§ THE TASK:
Using the entries that follow, count the lines containing the word "scene" and give that number by itself.

§ RECORDS SUPPLIED:
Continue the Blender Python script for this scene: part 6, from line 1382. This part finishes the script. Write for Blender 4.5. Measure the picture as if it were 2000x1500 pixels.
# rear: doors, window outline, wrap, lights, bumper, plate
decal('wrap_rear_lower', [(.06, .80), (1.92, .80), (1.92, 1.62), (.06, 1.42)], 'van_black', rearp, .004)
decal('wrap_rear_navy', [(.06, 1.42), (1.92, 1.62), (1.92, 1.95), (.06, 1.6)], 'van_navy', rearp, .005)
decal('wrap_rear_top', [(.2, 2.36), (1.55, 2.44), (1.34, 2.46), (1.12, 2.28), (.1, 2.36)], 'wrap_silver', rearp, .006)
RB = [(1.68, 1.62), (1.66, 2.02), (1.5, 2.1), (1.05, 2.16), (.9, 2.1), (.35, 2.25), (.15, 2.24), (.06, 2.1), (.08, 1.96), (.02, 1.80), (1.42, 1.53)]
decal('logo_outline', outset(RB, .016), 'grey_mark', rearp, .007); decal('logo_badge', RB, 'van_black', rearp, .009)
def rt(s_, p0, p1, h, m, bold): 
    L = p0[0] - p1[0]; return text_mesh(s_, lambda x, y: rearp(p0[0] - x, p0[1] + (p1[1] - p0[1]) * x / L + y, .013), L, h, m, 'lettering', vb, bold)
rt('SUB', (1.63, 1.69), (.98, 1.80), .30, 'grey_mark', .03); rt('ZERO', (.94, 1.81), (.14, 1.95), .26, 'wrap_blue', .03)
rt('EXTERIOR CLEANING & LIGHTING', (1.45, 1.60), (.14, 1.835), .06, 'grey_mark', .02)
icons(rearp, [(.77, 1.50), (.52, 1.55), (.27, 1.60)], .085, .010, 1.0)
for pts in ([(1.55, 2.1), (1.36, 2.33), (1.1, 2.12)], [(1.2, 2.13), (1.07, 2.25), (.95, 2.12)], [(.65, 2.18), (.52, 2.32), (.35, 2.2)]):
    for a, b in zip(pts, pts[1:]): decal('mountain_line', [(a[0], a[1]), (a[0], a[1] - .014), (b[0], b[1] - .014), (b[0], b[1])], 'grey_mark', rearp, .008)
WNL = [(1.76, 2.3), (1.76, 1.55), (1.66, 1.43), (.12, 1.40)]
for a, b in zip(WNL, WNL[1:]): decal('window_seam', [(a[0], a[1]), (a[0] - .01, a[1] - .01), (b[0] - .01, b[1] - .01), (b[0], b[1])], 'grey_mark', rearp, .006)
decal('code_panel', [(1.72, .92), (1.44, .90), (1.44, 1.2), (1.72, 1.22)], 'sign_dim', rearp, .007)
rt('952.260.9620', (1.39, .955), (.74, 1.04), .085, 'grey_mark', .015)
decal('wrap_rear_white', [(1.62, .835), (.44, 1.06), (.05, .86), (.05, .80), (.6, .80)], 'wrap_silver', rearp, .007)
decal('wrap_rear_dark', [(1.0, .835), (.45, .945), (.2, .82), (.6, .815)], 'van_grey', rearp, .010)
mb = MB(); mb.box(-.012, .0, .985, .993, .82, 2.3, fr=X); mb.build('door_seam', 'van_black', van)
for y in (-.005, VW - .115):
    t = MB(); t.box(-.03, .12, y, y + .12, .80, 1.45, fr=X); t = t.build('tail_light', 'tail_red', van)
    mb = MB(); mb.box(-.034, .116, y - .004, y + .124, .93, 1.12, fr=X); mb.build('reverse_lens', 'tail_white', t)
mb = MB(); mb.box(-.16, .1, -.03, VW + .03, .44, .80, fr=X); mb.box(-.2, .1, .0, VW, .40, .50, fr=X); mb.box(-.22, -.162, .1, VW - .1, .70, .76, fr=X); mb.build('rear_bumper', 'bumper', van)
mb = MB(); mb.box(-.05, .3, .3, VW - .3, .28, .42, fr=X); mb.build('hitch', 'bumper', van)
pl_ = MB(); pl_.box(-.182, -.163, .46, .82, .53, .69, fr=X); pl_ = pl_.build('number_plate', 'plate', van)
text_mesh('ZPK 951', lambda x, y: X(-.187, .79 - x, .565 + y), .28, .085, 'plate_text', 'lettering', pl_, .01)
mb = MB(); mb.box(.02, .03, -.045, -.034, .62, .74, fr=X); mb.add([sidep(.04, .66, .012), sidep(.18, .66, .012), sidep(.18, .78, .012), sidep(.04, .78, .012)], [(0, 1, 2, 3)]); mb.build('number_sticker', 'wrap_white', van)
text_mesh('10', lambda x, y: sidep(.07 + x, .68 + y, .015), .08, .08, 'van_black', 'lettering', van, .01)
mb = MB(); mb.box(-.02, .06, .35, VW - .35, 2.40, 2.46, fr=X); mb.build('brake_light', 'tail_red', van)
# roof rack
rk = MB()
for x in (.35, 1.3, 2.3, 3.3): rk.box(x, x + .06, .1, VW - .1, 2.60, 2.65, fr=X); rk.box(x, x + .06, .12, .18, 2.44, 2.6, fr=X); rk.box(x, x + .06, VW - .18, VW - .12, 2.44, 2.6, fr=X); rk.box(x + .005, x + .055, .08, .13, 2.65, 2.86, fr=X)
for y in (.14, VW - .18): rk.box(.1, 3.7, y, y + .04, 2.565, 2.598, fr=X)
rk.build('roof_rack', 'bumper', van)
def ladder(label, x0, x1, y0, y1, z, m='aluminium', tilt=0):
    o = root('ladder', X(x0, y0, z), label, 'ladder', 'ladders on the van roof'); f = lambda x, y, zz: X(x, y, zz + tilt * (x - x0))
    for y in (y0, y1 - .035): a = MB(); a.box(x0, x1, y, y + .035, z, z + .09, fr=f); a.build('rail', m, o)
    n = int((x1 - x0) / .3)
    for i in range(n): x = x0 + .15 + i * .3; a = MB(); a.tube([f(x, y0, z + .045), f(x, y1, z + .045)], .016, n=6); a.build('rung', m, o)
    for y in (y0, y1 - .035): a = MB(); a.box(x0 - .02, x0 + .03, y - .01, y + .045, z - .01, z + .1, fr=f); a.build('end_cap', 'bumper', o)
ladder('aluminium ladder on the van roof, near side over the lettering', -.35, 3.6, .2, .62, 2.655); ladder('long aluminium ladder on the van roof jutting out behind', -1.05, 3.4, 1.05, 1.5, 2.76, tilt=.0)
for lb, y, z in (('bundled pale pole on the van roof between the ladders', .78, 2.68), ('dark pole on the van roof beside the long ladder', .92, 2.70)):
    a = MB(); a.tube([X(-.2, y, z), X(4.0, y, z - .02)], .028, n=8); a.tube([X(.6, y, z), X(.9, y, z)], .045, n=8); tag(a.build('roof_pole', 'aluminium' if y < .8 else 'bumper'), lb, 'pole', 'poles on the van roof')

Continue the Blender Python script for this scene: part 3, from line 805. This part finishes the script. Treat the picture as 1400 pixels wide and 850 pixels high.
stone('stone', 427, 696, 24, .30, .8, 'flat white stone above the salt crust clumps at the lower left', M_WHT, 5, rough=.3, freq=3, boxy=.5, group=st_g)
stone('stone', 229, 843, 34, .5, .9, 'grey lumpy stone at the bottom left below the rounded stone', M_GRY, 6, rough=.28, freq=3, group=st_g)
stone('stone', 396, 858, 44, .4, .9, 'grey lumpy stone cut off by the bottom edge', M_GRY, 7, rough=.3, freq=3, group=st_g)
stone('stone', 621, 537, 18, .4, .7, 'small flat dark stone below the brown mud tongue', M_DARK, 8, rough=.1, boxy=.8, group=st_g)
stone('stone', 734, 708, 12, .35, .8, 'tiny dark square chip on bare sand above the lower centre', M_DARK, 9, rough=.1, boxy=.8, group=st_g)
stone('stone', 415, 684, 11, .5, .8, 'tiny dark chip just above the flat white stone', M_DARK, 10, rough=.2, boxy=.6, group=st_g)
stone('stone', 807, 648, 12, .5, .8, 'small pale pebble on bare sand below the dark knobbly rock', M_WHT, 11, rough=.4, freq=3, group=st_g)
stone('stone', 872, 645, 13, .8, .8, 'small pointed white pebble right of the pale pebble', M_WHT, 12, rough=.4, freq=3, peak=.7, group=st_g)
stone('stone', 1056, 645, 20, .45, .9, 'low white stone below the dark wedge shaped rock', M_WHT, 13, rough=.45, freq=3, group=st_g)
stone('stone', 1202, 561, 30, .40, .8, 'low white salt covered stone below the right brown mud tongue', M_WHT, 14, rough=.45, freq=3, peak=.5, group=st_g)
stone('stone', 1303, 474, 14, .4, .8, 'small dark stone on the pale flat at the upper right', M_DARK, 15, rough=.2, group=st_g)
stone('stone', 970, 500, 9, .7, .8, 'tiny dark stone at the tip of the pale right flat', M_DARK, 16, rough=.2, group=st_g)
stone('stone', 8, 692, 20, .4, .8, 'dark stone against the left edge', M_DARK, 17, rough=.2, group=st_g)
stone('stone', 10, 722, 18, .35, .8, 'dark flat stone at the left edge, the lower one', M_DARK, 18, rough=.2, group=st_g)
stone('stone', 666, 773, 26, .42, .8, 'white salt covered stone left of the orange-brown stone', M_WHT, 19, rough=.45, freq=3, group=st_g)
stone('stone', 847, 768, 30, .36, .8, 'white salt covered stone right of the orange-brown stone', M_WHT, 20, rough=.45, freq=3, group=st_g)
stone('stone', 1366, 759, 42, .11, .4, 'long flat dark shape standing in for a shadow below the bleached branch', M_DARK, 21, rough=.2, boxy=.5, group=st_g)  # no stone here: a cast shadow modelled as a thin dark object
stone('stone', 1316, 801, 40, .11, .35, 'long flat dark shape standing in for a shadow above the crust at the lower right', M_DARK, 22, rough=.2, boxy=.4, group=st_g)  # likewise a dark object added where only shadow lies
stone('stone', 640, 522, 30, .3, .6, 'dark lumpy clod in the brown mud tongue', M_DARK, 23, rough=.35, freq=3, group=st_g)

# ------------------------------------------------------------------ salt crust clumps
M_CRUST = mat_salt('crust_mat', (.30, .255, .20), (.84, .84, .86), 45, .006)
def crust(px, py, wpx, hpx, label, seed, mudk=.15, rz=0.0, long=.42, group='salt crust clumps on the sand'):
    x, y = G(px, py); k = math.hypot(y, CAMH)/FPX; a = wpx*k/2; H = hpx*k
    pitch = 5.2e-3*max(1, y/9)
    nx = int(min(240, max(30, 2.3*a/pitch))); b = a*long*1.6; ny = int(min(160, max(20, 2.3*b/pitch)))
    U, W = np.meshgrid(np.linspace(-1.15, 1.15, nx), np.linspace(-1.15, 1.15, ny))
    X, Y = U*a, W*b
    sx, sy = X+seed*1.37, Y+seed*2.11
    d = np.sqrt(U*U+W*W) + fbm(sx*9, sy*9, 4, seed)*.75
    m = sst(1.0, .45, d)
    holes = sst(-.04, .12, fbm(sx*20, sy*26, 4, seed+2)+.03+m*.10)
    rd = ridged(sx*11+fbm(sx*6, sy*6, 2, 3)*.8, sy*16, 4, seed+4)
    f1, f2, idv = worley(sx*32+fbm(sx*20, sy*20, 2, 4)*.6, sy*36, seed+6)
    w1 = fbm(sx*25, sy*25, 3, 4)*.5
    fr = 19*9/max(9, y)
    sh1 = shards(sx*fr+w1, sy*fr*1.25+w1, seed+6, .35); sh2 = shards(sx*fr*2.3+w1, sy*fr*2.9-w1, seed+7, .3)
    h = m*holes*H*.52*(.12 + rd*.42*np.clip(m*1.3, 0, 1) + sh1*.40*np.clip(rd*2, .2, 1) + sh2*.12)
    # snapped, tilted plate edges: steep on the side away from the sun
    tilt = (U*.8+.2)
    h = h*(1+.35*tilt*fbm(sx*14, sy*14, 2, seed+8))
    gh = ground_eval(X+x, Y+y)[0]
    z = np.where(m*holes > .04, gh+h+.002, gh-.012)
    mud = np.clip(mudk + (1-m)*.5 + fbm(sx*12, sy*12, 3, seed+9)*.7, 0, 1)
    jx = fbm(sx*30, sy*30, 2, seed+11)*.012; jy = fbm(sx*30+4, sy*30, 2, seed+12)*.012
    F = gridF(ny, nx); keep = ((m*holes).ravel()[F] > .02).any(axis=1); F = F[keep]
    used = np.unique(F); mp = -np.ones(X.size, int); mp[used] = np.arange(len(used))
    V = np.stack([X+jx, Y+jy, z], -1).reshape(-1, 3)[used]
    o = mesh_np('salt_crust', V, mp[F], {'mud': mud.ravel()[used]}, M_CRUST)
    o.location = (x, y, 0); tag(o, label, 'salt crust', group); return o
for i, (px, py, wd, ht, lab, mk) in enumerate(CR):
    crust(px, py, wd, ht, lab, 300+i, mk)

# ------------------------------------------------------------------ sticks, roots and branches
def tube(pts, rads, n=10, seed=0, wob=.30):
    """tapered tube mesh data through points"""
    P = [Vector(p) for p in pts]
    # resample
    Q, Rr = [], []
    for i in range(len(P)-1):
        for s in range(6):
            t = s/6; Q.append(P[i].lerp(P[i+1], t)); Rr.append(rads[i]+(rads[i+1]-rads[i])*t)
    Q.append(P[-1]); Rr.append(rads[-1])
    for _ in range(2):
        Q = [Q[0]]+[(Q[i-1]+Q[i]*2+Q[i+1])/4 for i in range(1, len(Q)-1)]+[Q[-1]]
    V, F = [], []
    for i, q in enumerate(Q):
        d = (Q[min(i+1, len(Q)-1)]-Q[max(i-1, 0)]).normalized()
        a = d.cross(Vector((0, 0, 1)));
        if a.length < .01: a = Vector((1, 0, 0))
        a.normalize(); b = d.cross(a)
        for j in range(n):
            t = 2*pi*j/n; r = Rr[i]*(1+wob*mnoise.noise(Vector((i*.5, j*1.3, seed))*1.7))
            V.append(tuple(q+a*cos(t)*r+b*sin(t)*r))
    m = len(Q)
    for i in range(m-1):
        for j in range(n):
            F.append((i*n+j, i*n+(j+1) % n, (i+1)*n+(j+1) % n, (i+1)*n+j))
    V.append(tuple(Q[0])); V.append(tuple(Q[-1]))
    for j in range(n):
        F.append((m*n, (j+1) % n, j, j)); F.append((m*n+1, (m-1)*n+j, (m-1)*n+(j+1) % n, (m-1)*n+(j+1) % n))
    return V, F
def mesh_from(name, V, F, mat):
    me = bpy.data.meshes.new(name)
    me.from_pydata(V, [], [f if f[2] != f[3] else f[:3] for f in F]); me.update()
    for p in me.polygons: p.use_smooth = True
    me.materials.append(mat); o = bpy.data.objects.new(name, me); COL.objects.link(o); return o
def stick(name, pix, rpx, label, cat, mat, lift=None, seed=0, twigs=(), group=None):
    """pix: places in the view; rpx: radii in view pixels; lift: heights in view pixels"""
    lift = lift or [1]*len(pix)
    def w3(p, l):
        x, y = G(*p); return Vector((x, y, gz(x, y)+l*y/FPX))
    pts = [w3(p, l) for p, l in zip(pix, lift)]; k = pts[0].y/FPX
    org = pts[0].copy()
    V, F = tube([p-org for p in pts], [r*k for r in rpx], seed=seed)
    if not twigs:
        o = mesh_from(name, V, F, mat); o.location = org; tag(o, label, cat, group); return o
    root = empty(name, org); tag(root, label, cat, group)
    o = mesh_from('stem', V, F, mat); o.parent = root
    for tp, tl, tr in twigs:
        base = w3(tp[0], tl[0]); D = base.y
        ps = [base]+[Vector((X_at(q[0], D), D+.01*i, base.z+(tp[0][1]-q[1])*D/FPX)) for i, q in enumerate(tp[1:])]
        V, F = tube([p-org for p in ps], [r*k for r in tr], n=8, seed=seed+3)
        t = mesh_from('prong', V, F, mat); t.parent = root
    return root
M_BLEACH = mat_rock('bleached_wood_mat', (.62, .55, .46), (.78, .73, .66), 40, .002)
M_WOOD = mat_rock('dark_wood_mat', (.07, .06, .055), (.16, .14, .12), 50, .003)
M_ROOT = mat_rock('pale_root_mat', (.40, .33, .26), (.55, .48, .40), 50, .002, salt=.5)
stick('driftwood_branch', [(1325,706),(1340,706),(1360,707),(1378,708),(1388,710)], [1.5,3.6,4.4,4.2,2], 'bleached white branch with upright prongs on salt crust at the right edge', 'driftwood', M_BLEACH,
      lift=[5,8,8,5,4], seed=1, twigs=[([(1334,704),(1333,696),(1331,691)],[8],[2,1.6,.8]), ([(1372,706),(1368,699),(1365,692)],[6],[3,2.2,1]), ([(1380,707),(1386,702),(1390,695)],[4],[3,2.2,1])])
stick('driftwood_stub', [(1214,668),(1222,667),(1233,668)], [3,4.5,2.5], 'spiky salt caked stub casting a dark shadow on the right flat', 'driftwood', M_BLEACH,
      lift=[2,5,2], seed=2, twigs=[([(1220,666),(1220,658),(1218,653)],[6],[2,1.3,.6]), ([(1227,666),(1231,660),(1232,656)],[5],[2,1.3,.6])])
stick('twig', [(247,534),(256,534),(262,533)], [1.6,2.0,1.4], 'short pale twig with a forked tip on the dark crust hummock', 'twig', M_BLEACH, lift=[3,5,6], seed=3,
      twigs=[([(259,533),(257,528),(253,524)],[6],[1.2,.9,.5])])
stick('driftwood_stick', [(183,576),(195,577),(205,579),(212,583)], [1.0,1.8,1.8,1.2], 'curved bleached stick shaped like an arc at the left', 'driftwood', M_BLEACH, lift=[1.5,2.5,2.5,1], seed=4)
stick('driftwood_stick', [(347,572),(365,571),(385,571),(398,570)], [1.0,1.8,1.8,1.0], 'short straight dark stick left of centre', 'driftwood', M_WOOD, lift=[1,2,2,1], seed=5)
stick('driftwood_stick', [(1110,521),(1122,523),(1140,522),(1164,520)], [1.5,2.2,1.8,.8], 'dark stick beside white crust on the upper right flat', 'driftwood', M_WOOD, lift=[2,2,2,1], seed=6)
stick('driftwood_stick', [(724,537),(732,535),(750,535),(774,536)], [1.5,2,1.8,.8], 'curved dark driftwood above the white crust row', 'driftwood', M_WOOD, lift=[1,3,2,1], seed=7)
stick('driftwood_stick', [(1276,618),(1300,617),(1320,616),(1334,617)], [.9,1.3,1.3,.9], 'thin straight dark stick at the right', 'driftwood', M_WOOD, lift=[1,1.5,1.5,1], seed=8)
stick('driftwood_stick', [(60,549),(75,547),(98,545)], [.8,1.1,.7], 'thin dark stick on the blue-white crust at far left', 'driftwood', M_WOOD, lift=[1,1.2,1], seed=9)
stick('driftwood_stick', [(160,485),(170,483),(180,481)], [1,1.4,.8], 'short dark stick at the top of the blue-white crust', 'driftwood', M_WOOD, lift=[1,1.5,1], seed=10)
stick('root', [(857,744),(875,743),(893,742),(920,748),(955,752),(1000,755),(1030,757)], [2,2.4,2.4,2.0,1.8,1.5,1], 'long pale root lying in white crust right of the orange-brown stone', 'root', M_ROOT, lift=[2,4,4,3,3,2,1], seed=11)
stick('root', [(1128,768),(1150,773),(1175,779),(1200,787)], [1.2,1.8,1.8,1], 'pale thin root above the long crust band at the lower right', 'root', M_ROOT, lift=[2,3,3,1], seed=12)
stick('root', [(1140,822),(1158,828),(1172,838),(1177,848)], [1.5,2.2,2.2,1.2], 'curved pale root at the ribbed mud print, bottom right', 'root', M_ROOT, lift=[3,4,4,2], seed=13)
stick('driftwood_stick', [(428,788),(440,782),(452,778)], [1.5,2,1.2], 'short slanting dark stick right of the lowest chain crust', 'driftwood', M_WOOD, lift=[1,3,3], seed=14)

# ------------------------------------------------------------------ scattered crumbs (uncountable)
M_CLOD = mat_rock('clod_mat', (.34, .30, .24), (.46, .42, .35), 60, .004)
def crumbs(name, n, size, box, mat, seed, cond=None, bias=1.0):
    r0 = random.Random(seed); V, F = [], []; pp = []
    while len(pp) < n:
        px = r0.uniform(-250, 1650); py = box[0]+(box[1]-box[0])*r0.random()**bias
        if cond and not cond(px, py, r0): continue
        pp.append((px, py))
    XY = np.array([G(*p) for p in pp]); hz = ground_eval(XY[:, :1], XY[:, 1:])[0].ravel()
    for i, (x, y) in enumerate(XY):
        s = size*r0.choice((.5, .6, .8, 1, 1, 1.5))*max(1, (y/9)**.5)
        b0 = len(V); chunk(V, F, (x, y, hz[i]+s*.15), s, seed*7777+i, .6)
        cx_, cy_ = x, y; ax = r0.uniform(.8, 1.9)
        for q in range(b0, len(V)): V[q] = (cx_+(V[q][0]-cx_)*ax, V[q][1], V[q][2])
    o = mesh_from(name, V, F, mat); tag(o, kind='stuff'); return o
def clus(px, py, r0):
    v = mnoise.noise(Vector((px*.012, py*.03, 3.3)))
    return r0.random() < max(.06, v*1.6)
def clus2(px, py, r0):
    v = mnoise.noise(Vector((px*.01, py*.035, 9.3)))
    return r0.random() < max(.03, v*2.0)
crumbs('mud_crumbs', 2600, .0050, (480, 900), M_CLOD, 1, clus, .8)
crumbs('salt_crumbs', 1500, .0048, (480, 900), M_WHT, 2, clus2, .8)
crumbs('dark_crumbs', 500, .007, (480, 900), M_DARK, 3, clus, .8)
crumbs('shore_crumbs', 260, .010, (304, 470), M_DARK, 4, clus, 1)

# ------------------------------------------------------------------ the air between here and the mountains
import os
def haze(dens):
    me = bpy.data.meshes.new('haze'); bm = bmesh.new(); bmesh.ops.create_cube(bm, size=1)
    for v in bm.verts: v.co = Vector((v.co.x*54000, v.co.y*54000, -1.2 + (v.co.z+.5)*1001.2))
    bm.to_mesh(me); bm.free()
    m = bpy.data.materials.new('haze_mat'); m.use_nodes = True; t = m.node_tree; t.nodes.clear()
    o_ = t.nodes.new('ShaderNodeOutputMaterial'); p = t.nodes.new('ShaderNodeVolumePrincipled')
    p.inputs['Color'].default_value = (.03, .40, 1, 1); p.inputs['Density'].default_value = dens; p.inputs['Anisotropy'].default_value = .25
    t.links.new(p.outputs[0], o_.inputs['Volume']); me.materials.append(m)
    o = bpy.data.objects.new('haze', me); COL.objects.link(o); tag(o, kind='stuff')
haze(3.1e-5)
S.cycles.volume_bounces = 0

§ EXERCISE OUTPUT:
2